Some 900 light years away in the constellation Puppis, the planet WASP-121b is proving an interesting test case as we probe ever deeper into exoplanetary atmospheres. As has been the case with so many early atmosphere studies, WASP-121b, also known as Tylos, is a hot-Jupiter, with a year lasting about thirty Earth hours, in a vise-like tidal lock that leaves one side always facing the star, the other away. What we gain in two new studies of this world is an unprecedented map of the atmosphere’s structure.

At stake here is a 3D look into what goes on as differing air flows move from one side of the planet to the other. A jet stream moves material around its equator, but there is a separate flow at lower altitudes that pumps gas from the hottest regions to the dark side. “This kind of climate has never been seen before on any planet,” says Julia Victoria Seidel (European Southern Observatory), lead author of a paper that appears today in Nature. Seidel points out that we have nothing in the Solar System to rival the speed and violence of the jet stream as it crosses the hot side of Tylos.
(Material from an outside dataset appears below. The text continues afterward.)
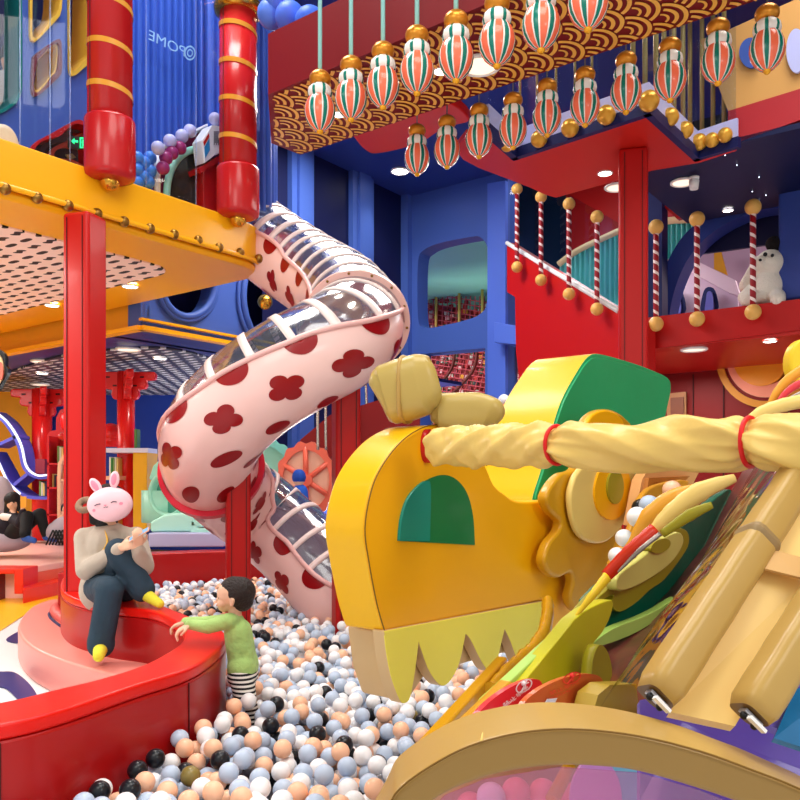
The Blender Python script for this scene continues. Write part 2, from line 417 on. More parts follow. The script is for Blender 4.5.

The astronomers used the European Southern Observatory’s Very Large Telescope, combining all four units to parse out the movement of chemical elements like iron and titanium in the weather patterns produced by these layered winds. What’s particularly significant here is the fact that we are now able to delve into an exoplanet atmosphere at three levels, analyzing variations in altitude as well as across varying regions on the world, and finally the interactions that produce weather patterns, form clouds and induce precipitation. Such 3D models take us to the greatest level of complexity yet.

“The VLT enabled us to probe three different layers of the exoplanet’s atmosphere in one fell swoop,” says study co-author Leonardo A. dos Santos, an assistant astronomer at the Space Telescope Science Institute in Baltimore. Tracking the movements of iron, sodium and hydrogen, the researchers could follow the course of winds at different layers in the planet’s atmosphere. A second paper, published in Astronomy & Astrophysics, announced the discovery of titanium in the atmosphere.

Image: Structure and motion of the atmosphere of the exoplanet Tylos. Astronomers have peered through the atmosphere of a planet beyond the Solar System, mapping its 3D structure for the first time. By combining all four telescope units of the European Southern Observatory’s Very Large Telescope (ESO’s VLT), they found powerful winds carrying chemical elements like iron and titanium, creating intricate weather patterns across the planet’s atmosphere. The discovery opens the door for detailed studies of the chemical makeup and weather of other alien worlds. Credit: ESO.

Note what we have in the image above. The paper describes it this way:

…a unilateral flow from the hot starfacing side to the cooler space-facing side of the planet sits below an equatorial super-rotational jet stream. By resolving the vertical structure of atmospheric dynamics, we move beyond integrated global snapshots of the atmosphere, enabling more accurate identification of flow patterns and allowing for a more nuanced comparison to models.

And that’s the key here – refining existing models to pave the way for future work. Digging into the 3D structure of the atmosphere required the VLT’s ESPRESSO spectrograph, collecting four times the light of an individual instrument to reveal the planet as it transited its star, a F-class star with mass and radius close to that of the Sun. Planet Tylos is named after the ancient Greek name for Bahrain, as part of the NameExoWorlds project. The host star bears the name Dilmun after the ancient civilization emergent on a trade route in the region after the 3rd millennium BC.

The Seidel et al. paper notes that existing Global Circulation Models (3D) do not fully capture what is observed at WASP-121b, making scenarios like these valuable testbeds for advancing the state of the art. Extremely Large Telescopes now under development will be able to put these refined models to work as they broaden the study of exoplanet atmospheres in extreme conditions:

The discrepancy between GCMs and the provided observations highlight the impact of high signal-to-noise ratio data of extreme worlds such as ultra-hot Jupiters in benchmarking our current understanding of atmospheric dynamics. This study marks a shift in our observational understanding of planetary atmospheres beyond our solar system. By probing the atmospheric winds in unprecedented precision, we unveil the 3D structure of atmospheric flows, most importantly the vertical transitions between layers from the deep sub-to-anti-stellar-point winds to a surprisingly pronounced equatorial jet stream. These benchmark observations made possible by ESPRESSO’s 4-UT mode serve as a catalyst for the advancement of global circulation models across wider vertical pressure ranges thus significantly advancing our knowledge on atmospheric dynamics.

The papers are Seidel et al., “Vertical structure of an exoplanet’s atmospheric jet stream,” Nature 18 February 2025 (abstract) and Prinoth et al., “Titanium chemistry of WASP-121 b with ESPRESSO in 4-UT mode,” in process at Astronomy & Astrophysics (preprint).